As YAML specification regarding octal values changed at least 3 times in 1.1, 1.2.0 and 1.2.2 we now require users to always add quotes around octal values, so the YAML loaders will all load them as strings, providing a consistent behavior. This is also safer as JSON does not support octal values either.

By default, yamllint does not check for octals but our custom default ruleset for it does check these. If for some reason, you do not want to follow our defaults, you can create a .yamllint file in your project and this will take precedence over our defaults.

Additional Information for Multiline Strings

Adhering to yaml[line-length] rule, for writing multiline strings we recommend using Block Style Indicator: literal style indicated by a pipe (|) or folded style indicated by a right angle bracket (>), instead of escaping the newlines with backslashes.
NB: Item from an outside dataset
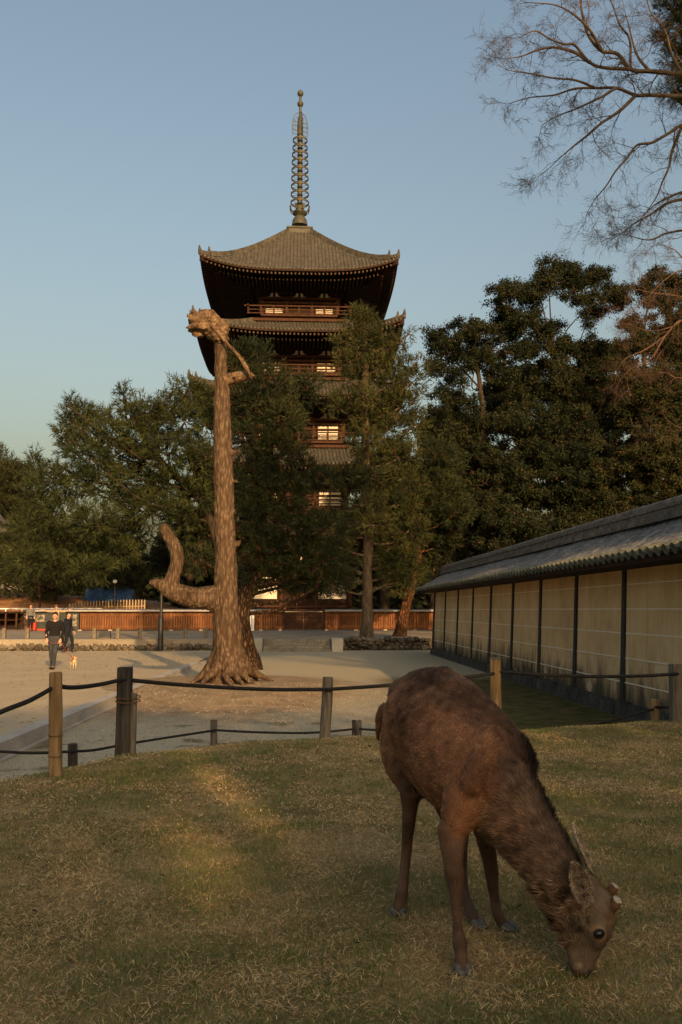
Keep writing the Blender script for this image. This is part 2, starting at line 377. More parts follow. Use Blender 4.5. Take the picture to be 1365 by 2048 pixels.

Reference guide for writing multiple line strings in yaml.

Problematic code

# Missing YAML document start.
foo: 0777 # <-- yaml[octal-values]
foo2: 0o777 # <-- yaml[octal-values]
foo2: ... # <-- yaml[key-duplicates]
bar: ...       # <-- yaml[comments-indentation]

Correct code

---
foo: "0777" # <-- Explicitly quoting octal is less risky.
foo2: "0o777" # <-- Explicitly quoting octal is less risky.
bar: ... # Correct comment indentation.